Decorre dos documentos juntos aos autos, da alegação das partes e da matéria assente que o A. foi nomeado gerente, com determinada remuneração.
A compatibilidade da qualidade de gerente com a de trabalhador, em sociedade por quotas, é tema versado em diversos arestos, aceitando-se a possibilidade de coexistência das duas qualidades – é admissível que um sócio gerente de uma sociedade por quotas possa prestar a esta a sua actividade profissional em execução de uma relação laboral, contanto que subordinado às instruções e directivas de outro gerente a quem devesse obediência; a qualidade de gerente de sociedade por quotas é compatível com a de trabalhador, desde que exista uma situação de subordinação jurídica.[8]
Sendo assim elemento distintivo do contrato de trabalho uma prestação heterodeterminada de serviços ou, por outras palavras, uma subordinação jurídica que permite ao empregador determinar concretamente, dentro do âmbito definido pelo contrato, pelos instrumentos de regulamentação colectiva e pela lei, a prestação do trabalhador, há que considerar como pode ser subordinante e subordinado, dar e receber ordens, simultânea e contemporaneamente, sendo que a existência de uma remuneração não é relevante, pois o gerente tem direito a uma remuneração, a fixar pelos sócios, salvo disposição do contrato de sociedade em contrário (art.º 255º, n.º 1 do CSC)[9].
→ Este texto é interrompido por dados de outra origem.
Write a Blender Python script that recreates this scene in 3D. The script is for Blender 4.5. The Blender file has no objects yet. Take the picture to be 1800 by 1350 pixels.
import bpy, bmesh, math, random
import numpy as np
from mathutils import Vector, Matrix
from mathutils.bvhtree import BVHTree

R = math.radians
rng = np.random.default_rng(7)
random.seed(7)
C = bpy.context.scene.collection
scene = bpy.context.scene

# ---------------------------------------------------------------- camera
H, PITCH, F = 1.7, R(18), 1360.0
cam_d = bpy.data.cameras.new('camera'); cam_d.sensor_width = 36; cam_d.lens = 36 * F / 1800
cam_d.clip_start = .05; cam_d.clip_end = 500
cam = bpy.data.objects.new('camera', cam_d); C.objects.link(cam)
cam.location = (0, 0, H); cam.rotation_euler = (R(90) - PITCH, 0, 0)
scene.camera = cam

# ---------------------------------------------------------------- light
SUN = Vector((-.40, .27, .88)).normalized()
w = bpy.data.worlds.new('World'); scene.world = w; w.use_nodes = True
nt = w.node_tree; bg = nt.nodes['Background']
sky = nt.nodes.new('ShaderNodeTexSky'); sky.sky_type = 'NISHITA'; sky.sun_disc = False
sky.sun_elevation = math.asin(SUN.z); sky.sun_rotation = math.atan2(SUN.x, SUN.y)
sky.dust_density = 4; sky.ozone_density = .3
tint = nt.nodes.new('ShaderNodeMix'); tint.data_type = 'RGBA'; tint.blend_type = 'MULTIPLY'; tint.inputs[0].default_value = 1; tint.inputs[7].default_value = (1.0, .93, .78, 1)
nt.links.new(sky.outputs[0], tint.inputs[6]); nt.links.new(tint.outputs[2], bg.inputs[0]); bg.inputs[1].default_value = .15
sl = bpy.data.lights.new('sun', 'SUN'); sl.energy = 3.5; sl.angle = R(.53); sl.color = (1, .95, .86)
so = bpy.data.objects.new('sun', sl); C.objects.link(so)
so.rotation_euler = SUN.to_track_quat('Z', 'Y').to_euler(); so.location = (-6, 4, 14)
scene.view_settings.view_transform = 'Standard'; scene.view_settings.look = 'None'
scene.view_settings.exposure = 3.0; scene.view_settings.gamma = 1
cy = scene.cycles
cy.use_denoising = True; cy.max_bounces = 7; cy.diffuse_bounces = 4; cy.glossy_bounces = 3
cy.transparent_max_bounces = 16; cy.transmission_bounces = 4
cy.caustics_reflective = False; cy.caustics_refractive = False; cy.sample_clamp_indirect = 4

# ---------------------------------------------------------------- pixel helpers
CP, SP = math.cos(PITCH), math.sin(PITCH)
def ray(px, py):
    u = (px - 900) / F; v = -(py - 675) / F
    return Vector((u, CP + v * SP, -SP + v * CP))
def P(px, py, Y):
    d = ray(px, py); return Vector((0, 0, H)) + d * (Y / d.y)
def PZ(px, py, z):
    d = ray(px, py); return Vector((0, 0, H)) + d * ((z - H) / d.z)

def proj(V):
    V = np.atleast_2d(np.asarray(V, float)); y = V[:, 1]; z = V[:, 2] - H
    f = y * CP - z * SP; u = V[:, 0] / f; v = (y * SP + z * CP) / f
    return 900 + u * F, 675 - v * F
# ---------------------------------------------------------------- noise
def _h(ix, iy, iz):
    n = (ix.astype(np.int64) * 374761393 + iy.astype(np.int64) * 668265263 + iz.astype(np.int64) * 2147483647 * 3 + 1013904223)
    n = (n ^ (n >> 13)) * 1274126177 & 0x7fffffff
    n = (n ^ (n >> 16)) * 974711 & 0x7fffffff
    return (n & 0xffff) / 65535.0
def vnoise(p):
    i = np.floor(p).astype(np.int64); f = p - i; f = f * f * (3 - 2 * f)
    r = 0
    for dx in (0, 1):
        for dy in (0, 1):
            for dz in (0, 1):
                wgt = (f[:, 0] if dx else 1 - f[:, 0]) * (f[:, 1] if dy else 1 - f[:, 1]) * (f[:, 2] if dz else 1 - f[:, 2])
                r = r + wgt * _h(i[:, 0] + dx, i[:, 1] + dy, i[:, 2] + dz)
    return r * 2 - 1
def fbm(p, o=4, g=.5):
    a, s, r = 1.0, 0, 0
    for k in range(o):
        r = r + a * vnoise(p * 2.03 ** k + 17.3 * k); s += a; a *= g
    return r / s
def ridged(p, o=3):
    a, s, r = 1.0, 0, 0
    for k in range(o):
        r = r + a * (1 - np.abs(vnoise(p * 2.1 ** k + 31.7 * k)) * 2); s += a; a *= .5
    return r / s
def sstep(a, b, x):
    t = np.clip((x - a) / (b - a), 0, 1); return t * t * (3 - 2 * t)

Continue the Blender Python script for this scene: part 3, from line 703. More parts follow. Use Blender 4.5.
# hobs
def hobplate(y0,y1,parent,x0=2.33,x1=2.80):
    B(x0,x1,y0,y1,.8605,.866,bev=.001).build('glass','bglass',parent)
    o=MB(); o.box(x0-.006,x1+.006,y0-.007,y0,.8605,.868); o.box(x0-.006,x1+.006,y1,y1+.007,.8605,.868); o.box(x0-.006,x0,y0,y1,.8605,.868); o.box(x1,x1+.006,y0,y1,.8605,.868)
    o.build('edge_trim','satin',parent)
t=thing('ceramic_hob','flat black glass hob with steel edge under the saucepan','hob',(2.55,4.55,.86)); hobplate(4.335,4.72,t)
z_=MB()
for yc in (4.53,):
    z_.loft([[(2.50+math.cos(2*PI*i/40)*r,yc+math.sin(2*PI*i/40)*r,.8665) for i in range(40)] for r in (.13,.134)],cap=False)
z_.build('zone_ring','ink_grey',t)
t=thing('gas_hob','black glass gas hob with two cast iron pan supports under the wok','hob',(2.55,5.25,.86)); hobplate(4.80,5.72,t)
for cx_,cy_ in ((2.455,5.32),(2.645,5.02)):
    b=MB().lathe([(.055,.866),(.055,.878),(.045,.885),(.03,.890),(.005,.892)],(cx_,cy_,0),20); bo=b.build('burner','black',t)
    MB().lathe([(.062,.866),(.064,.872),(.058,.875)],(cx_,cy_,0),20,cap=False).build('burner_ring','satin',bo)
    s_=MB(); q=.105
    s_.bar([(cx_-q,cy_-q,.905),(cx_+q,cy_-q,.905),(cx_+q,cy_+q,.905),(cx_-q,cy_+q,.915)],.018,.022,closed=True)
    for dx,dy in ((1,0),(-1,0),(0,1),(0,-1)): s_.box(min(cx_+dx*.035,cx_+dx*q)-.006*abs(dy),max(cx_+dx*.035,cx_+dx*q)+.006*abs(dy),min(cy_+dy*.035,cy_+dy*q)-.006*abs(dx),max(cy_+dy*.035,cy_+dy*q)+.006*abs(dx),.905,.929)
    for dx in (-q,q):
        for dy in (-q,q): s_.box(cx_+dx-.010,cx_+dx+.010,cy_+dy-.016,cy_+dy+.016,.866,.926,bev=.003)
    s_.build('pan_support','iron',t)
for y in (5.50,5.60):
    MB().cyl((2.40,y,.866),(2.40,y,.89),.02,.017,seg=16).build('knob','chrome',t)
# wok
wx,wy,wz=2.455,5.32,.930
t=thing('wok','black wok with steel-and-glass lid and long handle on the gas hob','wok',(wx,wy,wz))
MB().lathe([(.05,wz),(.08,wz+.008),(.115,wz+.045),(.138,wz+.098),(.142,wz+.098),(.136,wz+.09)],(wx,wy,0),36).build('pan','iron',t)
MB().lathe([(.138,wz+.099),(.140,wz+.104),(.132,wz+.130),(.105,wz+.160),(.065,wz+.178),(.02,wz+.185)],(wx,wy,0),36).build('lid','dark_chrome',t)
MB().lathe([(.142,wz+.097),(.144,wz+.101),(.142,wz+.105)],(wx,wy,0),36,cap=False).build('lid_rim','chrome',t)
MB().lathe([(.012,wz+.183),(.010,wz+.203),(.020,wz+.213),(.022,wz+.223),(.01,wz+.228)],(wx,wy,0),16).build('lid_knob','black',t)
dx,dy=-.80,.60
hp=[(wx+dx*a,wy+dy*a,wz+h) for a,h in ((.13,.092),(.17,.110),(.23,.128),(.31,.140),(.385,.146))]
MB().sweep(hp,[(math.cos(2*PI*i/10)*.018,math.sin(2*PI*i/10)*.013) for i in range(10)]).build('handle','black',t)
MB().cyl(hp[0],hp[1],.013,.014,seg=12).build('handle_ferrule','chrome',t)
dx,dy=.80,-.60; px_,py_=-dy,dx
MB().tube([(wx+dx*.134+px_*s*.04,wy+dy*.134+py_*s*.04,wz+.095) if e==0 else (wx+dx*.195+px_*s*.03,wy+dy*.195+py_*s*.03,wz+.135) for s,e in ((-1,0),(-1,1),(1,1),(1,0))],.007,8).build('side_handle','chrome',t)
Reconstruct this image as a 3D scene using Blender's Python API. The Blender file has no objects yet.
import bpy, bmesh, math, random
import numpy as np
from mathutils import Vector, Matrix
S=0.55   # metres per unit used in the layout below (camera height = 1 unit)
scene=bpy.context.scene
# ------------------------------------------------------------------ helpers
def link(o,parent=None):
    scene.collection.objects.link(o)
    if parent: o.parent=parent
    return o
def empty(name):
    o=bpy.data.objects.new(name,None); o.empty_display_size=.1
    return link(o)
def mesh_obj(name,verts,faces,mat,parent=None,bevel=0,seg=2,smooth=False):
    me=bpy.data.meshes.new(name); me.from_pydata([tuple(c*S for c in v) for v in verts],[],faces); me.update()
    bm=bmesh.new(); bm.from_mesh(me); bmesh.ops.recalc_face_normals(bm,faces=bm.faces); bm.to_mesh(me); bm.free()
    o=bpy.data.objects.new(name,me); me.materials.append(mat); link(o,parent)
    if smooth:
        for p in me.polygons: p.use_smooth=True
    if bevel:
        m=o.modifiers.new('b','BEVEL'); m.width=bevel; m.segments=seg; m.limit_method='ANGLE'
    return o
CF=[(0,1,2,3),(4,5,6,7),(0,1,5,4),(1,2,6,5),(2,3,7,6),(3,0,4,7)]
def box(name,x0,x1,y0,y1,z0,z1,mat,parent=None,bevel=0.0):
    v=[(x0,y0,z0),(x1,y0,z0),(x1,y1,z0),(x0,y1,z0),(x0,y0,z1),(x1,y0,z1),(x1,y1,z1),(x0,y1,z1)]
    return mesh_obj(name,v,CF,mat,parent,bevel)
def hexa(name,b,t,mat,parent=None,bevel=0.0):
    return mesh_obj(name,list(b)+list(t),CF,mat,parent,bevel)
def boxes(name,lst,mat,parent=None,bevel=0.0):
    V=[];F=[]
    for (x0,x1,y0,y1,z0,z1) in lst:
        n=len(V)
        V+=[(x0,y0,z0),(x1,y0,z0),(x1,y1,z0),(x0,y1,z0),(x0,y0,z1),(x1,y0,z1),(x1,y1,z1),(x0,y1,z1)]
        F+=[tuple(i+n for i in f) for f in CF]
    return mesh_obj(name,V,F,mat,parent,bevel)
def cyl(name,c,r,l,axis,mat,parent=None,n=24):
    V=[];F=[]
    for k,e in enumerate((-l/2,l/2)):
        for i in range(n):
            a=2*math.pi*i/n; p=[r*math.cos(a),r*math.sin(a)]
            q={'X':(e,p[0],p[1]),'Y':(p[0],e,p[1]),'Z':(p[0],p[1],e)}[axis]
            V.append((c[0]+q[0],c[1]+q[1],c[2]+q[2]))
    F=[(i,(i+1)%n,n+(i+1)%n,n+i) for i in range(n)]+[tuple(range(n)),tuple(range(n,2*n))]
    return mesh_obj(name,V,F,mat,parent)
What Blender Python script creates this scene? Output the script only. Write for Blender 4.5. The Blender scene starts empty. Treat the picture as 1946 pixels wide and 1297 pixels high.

Na situação dos autos, também não deixamos de estar perante sócio gerente que, tendo constituído os órgãos directivos e representativos da sociedade, participou na formação da vontade social, agindo no âmbito de um contrato de mandato (ou de administração) e não de um contrato de trabalho subordinado, sendo que ninguém admitiu a situação de eventual cumulação das funções de gerente com a de trabalhador subordinado[10].

Neste enquadramento, considerando que o A., enquanto gerente e sócio - qualidade subjacente ao pedido formulado -, não trouxe aos autos factualidade susceptível de configurar a existência de um contrato de trabalho dependente/subordinado no período a considerar nesta lide (01.01.2009 a 14.9.2009), perspectiva que a própria Ré não deixou de corroborar, é evidente não haver a menor razão para que os autos deixem de prosseguir no tribunal/juízo onde foram instaurados, por ser o competente para a sua preparação e julgamento.

Soçobra, pois, tudo quanto em sentido contrário se fez constar das “conclusões” da alegação de recurso.

                                                        *

III. Pelo exposto, acorda-se em julgar improcedente a apelação, mantendo-se a decisão recorrida.

Custas pela apelante.


Fonte Ramos (Relator)
Carlos Querido
Emídio Costa

[1] Alega-se no referido item: “O autor antes de se tornar sócio e gerente da ré era seu trabalhador, com a categoria profissional de serralheiro (…) e auferia a remuneração base mensal de € 2 500”.
[2] O A. respondeu à contestação (cf. o aduzido no despacho saneador) mas não foi junta aos presentes autos cópia desse articulado.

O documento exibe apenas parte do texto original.